宝永3年(1706)父重政の跡をついで年若くして惣庄屋となった重行でしたが、その職にあること8年、驕にふけって施政をなおざりにしたとの理由により、正徳4年(1714)に捕らえられ、翌正徳5年(1715)に処刑されました。


 井手家4代の跡を受けて、古閑家が惣庄屋となり3代目で古閑家は惣庄屋の役を免ぜられました。5代目惣庄屋重元は、新田の開発や林業に尽くし、6代目の重政は新町造りに尽くしました。7代目の重行が、ほんとうに驕にふけって施政をなおざりにしたのか、ぼくの師匠の井上清一先生は疑問を抱かれています。先生は、むしろ重行が庶民の味方を行い年貢の立て替えなどを行ったことが、藩の中枢から見れば出過ぎたことを行ったと云うことで罰を受けたのではないか推理されます。ぼくには、推理を行うほどの知識さえ無く今だ薮の中です。


 申し遅れましたが、5代目惣庄屋重元の時代に、以前にも何度も紹介しました「重盛さん参り」の風習ができたと云います。これは、現在で云うところの合コンです。矢部手永内はもちろん、隣接手永からも若い独身の男女が、内大臣の中腹にある小松神社に、その例大祭のときに参拝し出会うというイベントです。なんでこれを「重盛さん参り」と称するかと云えば、小松神社は、平清盛の長男小松内大臣重盛公をご祭神とするからです。内大臣という地名もそこから生まれました。

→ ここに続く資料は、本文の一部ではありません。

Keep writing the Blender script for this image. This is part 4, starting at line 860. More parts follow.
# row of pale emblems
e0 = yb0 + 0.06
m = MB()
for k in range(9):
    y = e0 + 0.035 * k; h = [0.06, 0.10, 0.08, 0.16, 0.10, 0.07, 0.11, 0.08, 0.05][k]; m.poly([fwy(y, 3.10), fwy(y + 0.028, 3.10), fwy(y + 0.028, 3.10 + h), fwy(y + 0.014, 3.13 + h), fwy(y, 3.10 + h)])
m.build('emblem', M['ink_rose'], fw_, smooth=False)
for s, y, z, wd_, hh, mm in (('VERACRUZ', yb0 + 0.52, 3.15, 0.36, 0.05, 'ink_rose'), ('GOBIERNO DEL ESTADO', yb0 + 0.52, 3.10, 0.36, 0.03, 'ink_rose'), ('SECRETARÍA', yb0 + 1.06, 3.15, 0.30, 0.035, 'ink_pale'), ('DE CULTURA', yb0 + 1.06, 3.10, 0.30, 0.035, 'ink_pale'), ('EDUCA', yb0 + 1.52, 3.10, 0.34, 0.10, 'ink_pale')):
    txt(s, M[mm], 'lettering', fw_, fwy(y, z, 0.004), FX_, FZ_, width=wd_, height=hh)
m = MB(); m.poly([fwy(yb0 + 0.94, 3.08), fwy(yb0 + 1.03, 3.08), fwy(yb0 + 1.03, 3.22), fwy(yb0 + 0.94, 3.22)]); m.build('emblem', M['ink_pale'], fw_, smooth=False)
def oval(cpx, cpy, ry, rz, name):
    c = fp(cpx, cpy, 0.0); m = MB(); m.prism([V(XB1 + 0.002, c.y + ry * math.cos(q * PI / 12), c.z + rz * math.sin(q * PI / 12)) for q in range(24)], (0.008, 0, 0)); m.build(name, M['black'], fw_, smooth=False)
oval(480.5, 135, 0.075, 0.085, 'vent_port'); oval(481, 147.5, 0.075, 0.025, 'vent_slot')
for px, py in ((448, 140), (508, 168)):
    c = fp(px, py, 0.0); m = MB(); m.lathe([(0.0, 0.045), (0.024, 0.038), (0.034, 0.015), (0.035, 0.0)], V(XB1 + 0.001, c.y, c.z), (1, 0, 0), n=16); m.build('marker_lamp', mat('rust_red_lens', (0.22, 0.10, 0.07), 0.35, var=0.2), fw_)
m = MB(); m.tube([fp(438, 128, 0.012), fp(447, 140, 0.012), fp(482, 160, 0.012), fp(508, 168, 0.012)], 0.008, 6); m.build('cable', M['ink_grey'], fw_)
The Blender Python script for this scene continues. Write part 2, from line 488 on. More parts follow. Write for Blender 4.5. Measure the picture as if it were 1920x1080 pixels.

  「矢部男に砥用女」あるいは「砥用男に矢部女」という言葉もこの重盛さん参りから生まれた言葉だと云います。重元は、元々杣師なので遺伝学にも長けていたのでしょうね。矢部みたいな谷間間での近親婚は遺伝学的にもよくないので、より遠い種を求めて交流を行ったのだと思われます。小松神社近くには、現在でも「一夜畑」と云う地名も残っています。ここで結ばれた男女は、翌年、道中杉の挿し穂をしながら小松神社へお礼参りに行くしきたりになっていたそうです。そうして、造林された樹齢300年を越える杉の巨木が、今も神社の近くに残っています。